§ EXERCISE AIM
Copy the data that follows exactly. Include no pictures.

§ GIVEN INFORMATION

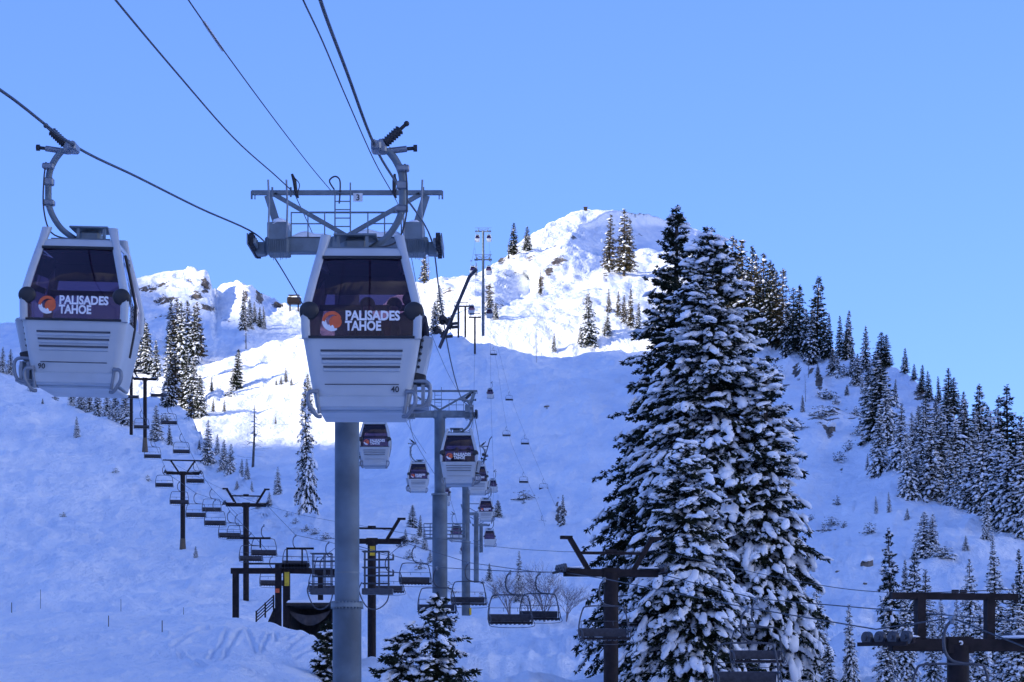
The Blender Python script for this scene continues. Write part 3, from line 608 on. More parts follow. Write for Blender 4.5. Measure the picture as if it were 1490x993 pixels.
row('on open snow right of giant firs', 'saplings on the open right face', [
    ('mixed', 1135, 548, 562, 2.2), ('mixed', 1168, 575, 600, .9), ('mixed', 1196, 590, 606, 2.2), ('mixed', 1216, 575, 588, 2.0), ('mixed', 1232, 560, 575, 1.6), ('mixed', 1245, 588, 604, 1.8), ('snowy', 1152, 640, 655, 2.0), ('mixed', 1236, 640, 655, 1.8), ('snowy', 1262, 660, 684, 1.1), ('mixed', 1210, 752, 764, 1.8), ('mixed', 1199, 762, 774, 2.4), ('mixed', 1229, 755, 768, 2.0), ('mixed', 1375, 795, 812, 2.2), ('snowy', 1320, 740, 756, 1.4), ('mixed', 1190, 530, 548, 1.4), ('snowy', 1255, 545, 570, 1.2), ('snowy', 1140, 585, 598, 2.4), ('snowy', 1162, 612, 626, 2.2), ('snowy', 1222, 655, 672, 1.8), ('snowy', 1218, 720, 734, 2.0), ('snowy', 1180, 745, 757, 2.4), ('snowy', 1265, 760, 776, 1.8), ('snowy', 1405, 780, 800, 1.6), ('snowy', 1227, 530, 548, 1.8), ('snowy', 1202, 565, 580, 2.2), ('mixed', 1126, 530, 548, 1.8), ('snowy', 1250, 615, 634, 1.8)])
row('among frosted shrubs at valley floor', 'shrubs on the valley floor', [
    ('snowy', 585, 780, 796, 1.8), ('mixed', 596, 798, 812, 2.2), ('mixed', 612, 812, 828, 2.0), ('snowy', 626, 800, 820, 1.6), ('mixed', 603, 776, 790, 2.4), ('snowy', 650, 845, 862, 1.8), ('mixed', 712, 820, 846, 1.3), ('snowy', 720, 850, 870, 1.6), ('mixed', 855, 940, 952, 2.2), ('mixed', 700, 860, 872, 2)])
row('on left slope near brown towers', 'saplings on the left slope', [
    ('mixed', 92, 745, 752, 2.0), ('mixed', 168, 680, 688, 2.2), ('snowy', 215, 688, 700, 1.8), ('mixed', 290, 640, 655, 1.6), ('snowy', 376, 722, 740, 1.4), ('snowy', 366, 700, 716, 1.4), ('mixed', 458, 765, 777, 2.2), ('snowy', 345, 700, 712, 1.6), ('mixed', 240, 600, 612, 1.8), ('snowy', 80, 570, 582, 1.8), ('mixed', 45, 560, 570, 2.2)])
place_tree('snowy', 447, 553, 738, 'tall narrow snow caked fir left of the centre cabin', None, .62, 300)
row('on the shaded headwall', 'small trees on the headwall', [
    ('mixed', 600, 735, 768, 1.4), ('mixed', 611, 750, 780, 1.3), ('snowy', 618, 770, 800, 1.1), ('mixed', 762, 712, 727, 2.2), ('mixed', 796, 590, 595, 2.5), ('mixed', 724, 728, 752, 1.8), ('snowy', 755, 802, 875, .9), ('snowy', 702, 838, 850, 1.8), ('mixed', 818, 720, 765, .7), ('snowy', 590, 770, 790, 1.5), ('mixed', 762, 725, 733, 2)])

# the huge firs and the foreground firs, each of its own kind
def big(kind, seed, xt, yt, yb, D, label, group, H=None, **kw):
    g = P(xt, yb, D); H = (yb - yt) / ppm(D); t = conifer(kind, seed, H, **kw); t.location = g; tag(t, label, 'tree', group); return t
bigkw = dict(wh=76, nb=16, nc=23, csz=.33, snow_p=.42, ssz=.20, nt=15, ssub=3, base=.02, droop=.75, ragged=.4, spread=.36)
def pa(t, a): return max(.02, np.interp(t, [0, .12, .3, .42, .55, .68, .8, .9, 1], [1.02, 1.0, .97, .93, .72, .5, .36, .2, .0]))
def pb(t, a): return max(.02, np.interp(t, [0, .15, .3, .45, .6, .75, .88, .95, 1], [1.1, 1.0, .92, .82, .68, .52, .36, .17, .0]))
big('fir_tree', 901, 978, 303, 1075, 74, 'huge dark fir with the highest narrow top, left half of the giant pair', 'giant firs', R=4.5, rowf=pa, **dict(bigkw, snow_p=.3))
kw2 = dict(bigkw); kw2.update(snow_p=.8, ssz=.25)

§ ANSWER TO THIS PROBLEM
The Blender Python script for this scene continues. Write part 3, from line 608 on. More parts follow. Write for Blender 4.5. Measure the picture as if it were 1490x993 pixels.
row('on open snow right of giant firs', 'saplings on the open right face', [
    ('mixed', 1135, 548, 562, 2.2), ('mixed', 1168, 575, 600, .9), ('mixed', 1196, 590, 606, 2.2), ('mixed', 1216, 575, 588, 2.0), ('mixed', 1232, 560, 575, 1.6), ('mixed', 1245, 588, 604, 1.8), ('snowy', 1152, 640, 655, 2.0), ('mixed', 1236, 640, 655, 1.8), ('snowy', 1262, 660, 684, 1.1), ('mixed', 1210, 752, 764, 1.8), ('mixed', 1199, 762, 774, 2.4), ('mixed', 1229, 755, 768, 2.0), ('mixed', 1375, 795, 812, 2.2), ('snowy', 1320, 740, 756, 1.4), ('mixed', 1190, 530, 548, 1.4), ('snowy', 1255, 545, 570, 1.2), ('snowy', 1140, 585, 598, 2.4), ('snowy', 1162, 612, 626, 2.2), ('snowy', 1222, 655, 672, 1.8), ('snowy', 1218, 720, 734, 2.0), ('snowy', 1180, 745, 757, 2.4), ('snowy', 1265, 760, 776, 1.8), ('snowy', 1405, 780, 800, 1.6), ('snowy', 1227, 530, 548, 1.8), ('snowy', 1202, 565, 580, 2.2), ('mixed', 1126, 530, 548, 1.8), ('snowy', 1250, 615, 634, 1.8)])
row('among frosted shrubs at valley floor', 'shrubs on the valley floor', [
    ('snowy', 585, 780, 796, 1.8), ('mixed', 596, 798, 812, 2.2), ('mixed', 612, 812, 828, 2.0), ('snowy', 626, 800, 820, 1.6), ('mixed', 603, 776, 790, 2.4), ('snowy', 650, 845, 862, 1.8), ('mixed', 712, 820, 846, 1.3), ('snowy', 720, 850, 870, 1.6), ('mixed', 855, 940, 952, 2.2), ('mixed', 700, 860, 872, 2)])
row('on left slope near brown towers', 'saplings on the left slope', [
    ('mixed', 92, 745, 752, 2.0), ('mixed', 168, 680, 688, 2.2), ('snowy', 215, 688, 700, 1.8), ('mixed', 290, 640, 655, 1.6), ('snowy', 376, 722, 740, 1.4), ('snowy', 366, 700, 716, 1.4), ('mixed', 458, 765, 777, 2.2), ('snowy', 345, 700, 712, 1.6), ('mixed', 240, 600, 612, 1.8), ('snowy', 80, 570, 582, 1.8), ('mixed', 45, 560, 570, 2.2)])
place_tree('snowy', 447, 553, 738, 'tall narrow snow caked fir left of the centre cabin', None, .62, 300)
row('on the shaded headwall', 'small trees on the headwall', [
    ('mixed', 600, 735, 768, 1.4), ('mixed', 611, 750, 780, 1.3), ('snowy', 618, 770, 800, 1.1), ('mixed', 762, 712, 727, 2.2), ('mixed', 796, 590, 595, 2.5), ('mixed', 724, 728, 752, 1.8), ('snowy', 755, 802, 875, .9), ('snowy', 702, 838, 850, 1.8), ('mixed', 818, 720, 765, .7), ('snowy', 590, 770, 790, 1.5), ('mixed', 762, 725, 733, 2)])

# the huge firs and the foreground firs, each of its own kind
def big(kind, seed, xt, yt, yb, D, label, group, H=None, **kw):
    g = P(xt, yb, D); H = (yb - yt) / ppm(D); t = conifer(kind, seed, H, **kw); t.location = g; tag(t, label, 'tree', group); return t
bigkw = dict(wh=76, nb=16, nc=23, csz=.33, snow_p=.42, ssz=.20, nt=15, ssub=3, base=.02, droop=.75, ragged=.4, spread=.36)
def pa(t, a): return max(.02, np.interp(t, [0, .12, .3, .42, .55, .68, .8, .9, 1], [1.02, 1.0, .97, .93, .72, .5, .36, .2, .0]))
def pb(t, a): return max(.02, np.interp(t, [0, .15, .3, .45, .6, .75, .88, .95, 1], [1.1, 1.0, .92, .82, .68, .52, .36, .17, .0]))
big('fir_tree', 901, 978, 303, 1075, 74, 'huge dark fir with the highest narrow top, left half of the giant pair', 'giant firs', R=4.5, rowf=pa, **dict(bigkw, snow_p=.3))
kw2 = dict(bigkw); kw2.update(snow_p=.8, ssz=.25)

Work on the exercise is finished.